MADE IN CHINA Heroes and Beauties, Clowns and Villains: The Magic of Chinese Puppet Theatre


Chinese Puppet and Mask Theatre


Every night hundreds of puppet theatre companies perform in village squares and temple festivals all over China. When the music starts the performance can begin. The performances of rod or string, shadow or glove puppets and even masked dancers bring to life the history of China, with all its heroes, beauties, devils and common people. The puppets and masks never grow old and are handed down from generation to generation. This tradition started over 2000 years ago during the Han dynasty with puppets and masks being used in religious ritual, which later developed into theatre performances. The Chinese puppet theatre never lost its religious roots, and despite the political turbulence of the 20th century, the Gods still appear on stage blessing the community and promising peace, riches and success in life.

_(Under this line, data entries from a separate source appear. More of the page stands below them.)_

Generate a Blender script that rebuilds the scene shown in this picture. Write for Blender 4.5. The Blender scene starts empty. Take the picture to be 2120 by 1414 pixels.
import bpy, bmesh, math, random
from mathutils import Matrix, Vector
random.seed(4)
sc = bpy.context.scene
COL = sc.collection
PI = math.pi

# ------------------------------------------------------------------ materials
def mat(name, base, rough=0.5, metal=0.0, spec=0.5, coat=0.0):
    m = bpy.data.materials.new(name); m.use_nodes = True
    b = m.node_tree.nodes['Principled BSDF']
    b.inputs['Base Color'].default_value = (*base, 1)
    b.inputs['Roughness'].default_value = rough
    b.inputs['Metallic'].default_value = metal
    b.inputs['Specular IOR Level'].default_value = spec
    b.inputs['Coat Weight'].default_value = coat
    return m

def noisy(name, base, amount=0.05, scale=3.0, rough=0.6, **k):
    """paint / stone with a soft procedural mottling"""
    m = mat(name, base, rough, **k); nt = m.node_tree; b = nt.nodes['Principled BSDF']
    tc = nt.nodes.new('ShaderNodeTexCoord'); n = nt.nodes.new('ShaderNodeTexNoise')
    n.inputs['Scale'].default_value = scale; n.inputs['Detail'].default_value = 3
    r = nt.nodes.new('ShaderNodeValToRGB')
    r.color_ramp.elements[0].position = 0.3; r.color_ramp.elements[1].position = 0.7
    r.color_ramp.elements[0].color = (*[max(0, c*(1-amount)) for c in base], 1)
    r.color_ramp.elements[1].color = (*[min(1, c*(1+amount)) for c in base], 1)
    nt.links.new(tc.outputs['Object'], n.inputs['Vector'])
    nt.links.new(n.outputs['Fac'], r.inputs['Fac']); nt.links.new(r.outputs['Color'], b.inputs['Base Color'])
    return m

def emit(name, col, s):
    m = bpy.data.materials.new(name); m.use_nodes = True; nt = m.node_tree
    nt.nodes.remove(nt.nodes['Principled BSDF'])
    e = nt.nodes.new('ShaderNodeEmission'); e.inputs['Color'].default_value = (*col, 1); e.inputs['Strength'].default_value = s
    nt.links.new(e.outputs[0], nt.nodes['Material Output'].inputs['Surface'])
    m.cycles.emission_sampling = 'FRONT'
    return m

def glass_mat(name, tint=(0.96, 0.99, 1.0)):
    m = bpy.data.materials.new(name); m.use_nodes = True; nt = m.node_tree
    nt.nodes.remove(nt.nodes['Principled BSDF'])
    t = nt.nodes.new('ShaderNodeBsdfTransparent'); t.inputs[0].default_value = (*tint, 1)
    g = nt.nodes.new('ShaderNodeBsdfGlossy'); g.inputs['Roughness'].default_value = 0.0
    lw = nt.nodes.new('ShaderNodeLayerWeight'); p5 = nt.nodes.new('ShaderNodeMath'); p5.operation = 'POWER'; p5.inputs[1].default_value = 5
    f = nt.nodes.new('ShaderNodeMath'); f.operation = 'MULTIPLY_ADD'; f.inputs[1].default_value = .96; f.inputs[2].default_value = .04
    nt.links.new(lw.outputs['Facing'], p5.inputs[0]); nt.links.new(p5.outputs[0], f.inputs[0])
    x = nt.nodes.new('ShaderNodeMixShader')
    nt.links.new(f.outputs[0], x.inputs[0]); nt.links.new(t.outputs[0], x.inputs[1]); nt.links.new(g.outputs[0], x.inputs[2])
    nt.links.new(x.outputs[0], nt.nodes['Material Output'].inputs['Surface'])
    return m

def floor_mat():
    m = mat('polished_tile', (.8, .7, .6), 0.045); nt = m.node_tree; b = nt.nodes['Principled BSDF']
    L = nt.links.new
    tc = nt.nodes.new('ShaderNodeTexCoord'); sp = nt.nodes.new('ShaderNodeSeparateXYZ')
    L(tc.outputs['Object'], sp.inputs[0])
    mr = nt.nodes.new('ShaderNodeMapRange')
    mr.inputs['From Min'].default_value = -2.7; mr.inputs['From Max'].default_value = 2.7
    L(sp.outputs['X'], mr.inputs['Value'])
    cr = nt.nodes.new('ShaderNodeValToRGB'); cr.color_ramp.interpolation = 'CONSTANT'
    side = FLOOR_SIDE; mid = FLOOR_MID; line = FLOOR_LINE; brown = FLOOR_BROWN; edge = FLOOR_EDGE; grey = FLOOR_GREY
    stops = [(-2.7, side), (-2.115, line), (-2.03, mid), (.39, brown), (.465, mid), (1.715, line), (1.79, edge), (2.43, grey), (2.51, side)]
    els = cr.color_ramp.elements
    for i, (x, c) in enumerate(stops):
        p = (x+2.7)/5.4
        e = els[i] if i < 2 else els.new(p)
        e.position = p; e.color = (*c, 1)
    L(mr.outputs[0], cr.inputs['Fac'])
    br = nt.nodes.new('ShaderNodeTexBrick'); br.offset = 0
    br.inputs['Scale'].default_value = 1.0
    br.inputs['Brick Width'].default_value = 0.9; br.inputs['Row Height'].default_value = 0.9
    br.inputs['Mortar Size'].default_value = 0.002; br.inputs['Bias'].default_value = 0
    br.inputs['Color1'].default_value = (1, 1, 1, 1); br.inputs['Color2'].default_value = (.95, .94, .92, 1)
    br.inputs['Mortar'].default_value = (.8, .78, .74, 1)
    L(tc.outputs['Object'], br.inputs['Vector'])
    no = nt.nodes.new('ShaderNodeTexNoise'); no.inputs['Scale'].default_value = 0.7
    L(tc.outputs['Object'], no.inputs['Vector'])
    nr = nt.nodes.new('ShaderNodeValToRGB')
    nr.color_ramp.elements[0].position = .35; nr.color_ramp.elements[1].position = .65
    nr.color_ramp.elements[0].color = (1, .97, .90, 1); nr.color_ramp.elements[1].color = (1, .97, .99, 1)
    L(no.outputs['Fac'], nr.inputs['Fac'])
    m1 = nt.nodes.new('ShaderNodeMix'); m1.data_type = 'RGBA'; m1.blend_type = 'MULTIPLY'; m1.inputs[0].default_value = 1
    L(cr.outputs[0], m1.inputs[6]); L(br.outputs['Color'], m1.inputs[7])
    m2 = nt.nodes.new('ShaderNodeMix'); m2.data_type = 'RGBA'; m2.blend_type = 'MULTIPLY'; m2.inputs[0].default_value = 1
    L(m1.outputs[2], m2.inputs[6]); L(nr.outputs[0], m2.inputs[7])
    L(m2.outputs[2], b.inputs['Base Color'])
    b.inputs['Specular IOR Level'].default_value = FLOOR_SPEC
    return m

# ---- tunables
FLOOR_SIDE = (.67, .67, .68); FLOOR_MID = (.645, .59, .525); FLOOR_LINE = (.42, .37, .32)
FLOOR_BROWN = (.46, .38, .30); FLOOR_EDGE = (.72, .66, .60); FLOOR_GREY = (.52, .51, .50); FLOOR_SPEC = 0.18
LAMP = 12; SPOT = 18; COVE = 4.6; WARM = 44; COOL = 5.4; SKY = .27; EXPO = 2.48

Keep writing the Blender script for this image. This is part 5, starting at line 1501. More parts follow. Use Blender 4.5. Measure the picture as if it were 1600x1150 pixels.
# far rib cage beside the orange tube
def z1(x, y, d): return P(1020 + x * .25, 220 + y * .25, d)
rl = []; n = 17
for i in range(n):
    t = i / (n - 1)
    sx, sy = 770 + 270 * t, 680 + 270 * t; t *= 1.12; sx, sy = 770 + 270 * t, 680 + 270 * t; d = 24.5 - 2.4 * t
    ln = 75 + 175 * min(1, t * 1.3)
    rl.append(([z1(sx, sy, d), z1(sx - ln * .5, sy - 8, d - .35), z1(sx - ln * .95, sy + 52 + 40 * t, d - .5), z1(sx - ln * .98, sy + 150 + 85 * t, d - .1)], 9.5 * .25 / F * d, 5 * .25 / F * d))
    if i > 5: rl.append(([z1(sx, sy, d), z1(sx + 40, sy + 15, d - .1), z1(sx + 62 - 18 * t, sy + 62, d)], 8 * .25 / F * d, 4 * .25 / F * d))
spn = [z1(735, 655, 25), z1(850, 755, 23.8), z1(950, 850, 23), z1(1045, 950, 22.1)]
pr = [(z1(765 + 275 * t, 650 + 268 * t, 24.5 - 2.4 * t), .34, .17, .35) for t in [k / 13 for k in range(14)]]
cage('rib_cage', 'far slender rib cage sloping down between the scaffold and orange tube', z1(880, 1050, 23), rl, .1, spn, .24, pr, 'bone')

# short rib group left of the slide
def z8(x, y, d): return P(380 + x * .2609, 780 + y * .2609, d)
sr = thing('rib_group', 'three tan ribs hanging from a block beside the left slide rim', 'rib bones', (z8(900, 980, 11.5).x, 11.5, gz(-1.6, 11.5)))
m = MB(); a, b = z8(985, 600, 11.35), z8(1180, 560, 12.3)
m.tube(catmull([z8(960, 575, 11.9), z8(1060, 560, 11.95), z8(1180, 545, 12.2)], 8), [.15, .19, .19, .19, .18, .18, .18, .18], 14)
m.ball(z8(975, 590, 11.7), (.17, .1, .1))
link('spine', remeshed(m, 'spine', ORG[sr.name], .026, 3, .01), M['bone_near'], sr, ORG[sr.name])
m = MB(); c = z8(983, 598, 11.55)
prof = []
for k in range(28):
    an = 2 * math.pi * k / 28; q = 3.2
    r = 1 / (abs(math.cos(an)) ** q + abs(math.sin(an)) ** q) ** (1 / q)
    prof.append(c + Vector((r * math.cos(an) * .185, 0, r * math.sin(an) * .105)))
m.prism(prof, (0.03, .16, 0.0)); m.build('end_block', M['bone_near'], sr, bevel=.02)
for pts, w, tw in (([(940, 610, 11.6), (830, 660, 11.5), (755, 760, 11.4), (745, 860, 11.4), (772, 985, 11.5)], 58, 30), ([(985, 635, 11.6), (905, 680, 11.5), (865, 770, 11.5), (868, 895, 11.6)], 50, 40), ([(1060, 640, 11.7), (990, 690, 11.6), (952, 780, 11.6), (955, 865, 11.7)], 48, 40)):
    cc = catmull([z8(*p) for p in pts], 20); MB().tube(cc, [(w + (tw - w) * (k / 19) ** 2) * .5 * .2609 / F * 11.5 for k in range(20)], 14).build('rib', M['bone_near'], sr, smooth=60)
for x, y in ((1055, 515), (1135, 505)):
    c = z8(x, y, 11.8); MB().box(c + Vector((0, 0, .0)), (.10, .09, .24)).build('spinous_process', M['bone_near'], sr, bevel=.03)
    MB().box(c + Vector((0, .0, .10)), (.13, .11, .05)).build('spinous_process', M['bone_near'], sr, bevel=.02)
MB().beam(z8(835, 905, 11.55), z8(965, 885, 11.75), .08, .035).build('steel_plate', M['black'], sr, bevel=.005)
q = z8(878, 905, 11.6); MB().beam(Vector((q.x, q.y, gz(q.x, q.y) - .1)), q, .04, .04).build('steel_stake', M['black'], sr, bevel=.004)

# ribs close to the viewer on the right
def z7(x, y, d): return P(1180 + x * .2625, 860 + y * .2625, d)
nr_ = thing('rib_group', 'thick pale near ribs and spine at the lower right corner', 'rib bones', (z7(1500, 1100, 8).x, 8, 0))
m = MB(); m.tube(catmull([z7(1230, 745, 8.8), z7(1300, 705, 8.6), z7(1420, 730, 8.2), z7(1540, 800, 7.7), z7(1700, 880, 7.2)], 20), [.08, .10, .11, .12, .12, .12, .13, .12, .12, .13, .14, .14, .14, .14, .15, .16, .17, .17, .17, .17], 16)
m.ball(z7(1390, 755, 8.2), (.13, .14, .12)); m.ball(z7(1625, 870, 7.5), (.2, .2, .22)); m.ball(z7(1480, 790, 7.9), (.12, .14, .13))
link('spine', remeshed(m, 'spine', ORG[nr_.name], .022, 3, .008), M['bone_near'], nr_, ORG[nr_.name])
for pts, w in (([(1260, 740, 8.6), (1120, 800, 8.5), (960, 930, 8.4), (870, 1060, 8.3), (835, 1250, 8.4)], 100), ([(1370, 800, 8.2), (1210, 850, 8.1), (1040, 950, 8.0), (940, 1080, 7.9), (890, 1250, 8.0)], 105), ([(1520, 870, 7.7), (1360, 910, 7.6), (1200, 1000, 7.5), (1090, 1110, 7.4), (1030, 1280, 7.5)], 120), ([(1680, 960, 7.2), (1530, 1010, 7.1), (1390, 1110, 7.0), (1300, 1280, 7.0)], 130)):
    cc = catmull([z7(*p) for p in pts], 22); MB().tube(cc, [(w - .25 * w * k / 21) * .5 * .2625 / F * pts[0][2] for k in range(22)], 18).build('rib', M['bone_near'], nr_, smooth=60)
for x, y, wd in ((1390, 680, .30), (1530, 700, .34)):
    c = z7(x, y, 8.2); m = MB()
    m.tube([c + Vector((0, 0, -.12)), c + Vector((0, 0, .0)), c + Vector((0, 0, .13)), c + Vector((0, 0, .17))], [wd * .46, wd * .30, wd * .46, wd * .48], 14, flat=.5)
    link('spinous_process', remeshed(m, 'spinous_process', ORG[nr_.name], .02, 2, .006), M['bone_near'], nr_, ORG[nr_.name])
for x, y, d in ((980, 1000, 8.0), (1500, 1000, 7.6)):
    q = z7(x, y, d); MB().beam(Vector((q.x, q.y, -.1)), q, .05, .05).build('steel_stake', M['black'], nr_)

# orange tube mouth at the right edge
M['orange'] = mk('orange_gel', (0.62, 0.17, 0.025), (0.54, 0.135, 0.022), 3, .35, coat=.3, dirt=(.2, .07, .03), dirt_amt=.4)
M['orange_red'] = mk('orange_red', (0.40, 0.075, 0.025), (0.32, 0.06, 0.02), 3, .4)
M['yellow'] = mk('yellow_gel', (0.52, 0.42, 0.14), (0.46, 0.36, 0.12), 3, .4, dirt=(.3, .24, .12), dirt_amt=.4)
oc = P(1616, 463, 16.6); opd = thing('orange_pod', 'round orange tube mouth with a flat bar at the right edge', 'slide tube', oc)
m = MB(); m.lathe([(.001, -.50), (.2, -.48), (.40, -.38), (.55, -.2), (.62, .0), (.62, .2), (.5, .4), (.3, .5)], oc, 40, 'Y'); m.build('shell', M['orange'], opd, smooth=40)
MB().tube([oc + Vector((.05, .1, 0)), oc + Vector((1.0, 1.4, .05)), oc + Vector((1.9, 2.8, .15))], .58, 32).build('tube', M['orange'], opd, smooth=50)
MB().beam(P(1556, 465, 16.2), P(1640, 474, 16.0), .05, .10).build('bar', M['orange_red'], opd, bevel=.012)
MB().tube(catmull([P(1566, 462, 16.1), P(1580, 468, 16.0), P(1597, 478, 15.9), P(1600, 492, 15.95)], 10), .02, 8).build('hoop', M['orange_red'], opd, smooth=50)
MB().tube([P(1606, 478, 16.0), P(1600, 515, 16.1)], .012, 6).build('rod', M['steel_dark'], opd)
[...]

This exhibition offers an insight in the exciting puppet theatre culture of China with puppets, shadows and masks from the north, the south and the west of the country. The very unique iron-rod puppets from the Chaozhou dialect area in southern China are well represented. These three-dimensional puppets developed from the shadow theatre and are the only puppets with clay instead of wooden heads. The shadow theatre itself is shown in the exhibition with many examples of the famous shadow puppets from Tangshan in northern China. Shadow theatre has its roots in Asia, and in central and northern China it developed into the most sophisticated form of shadow theatre in the world.

Glove puppet theatre originated in the coastal province of Fujian. The inhabitants of the province migrated as early as the 17th century to Taiwan and Southeast Asia, taking their glove puppet theatre tradition with them. In the exhibition we find the wild Golden Ray glove puppets from Taiwan and Wayang Potehi glove puppets from Indonesia. For the first time the puppets of the diaspora of the Fujian tradition and its transformations in different Chinese communities are shown together in one exhibition.

Last but not least is a magnificent set of Nuo masks from the Guizhou province in China. These ancient masks were worn and performed by village actors as part of seasonal religious rituals. The masks, like the puppets, are excellent examples of Chinese sculpture. Each mask is a piece of art by itself, they represent the faces of the Gods, heroes, beauties, devils and common people of China.

This exhibition opens a window on a unique and lively element of Chinese culture often unseen by visitors. Temporary stages are still constructed every night in the countryside and with the sound of gongs and drums, the puppets enter the stage in all their splendor.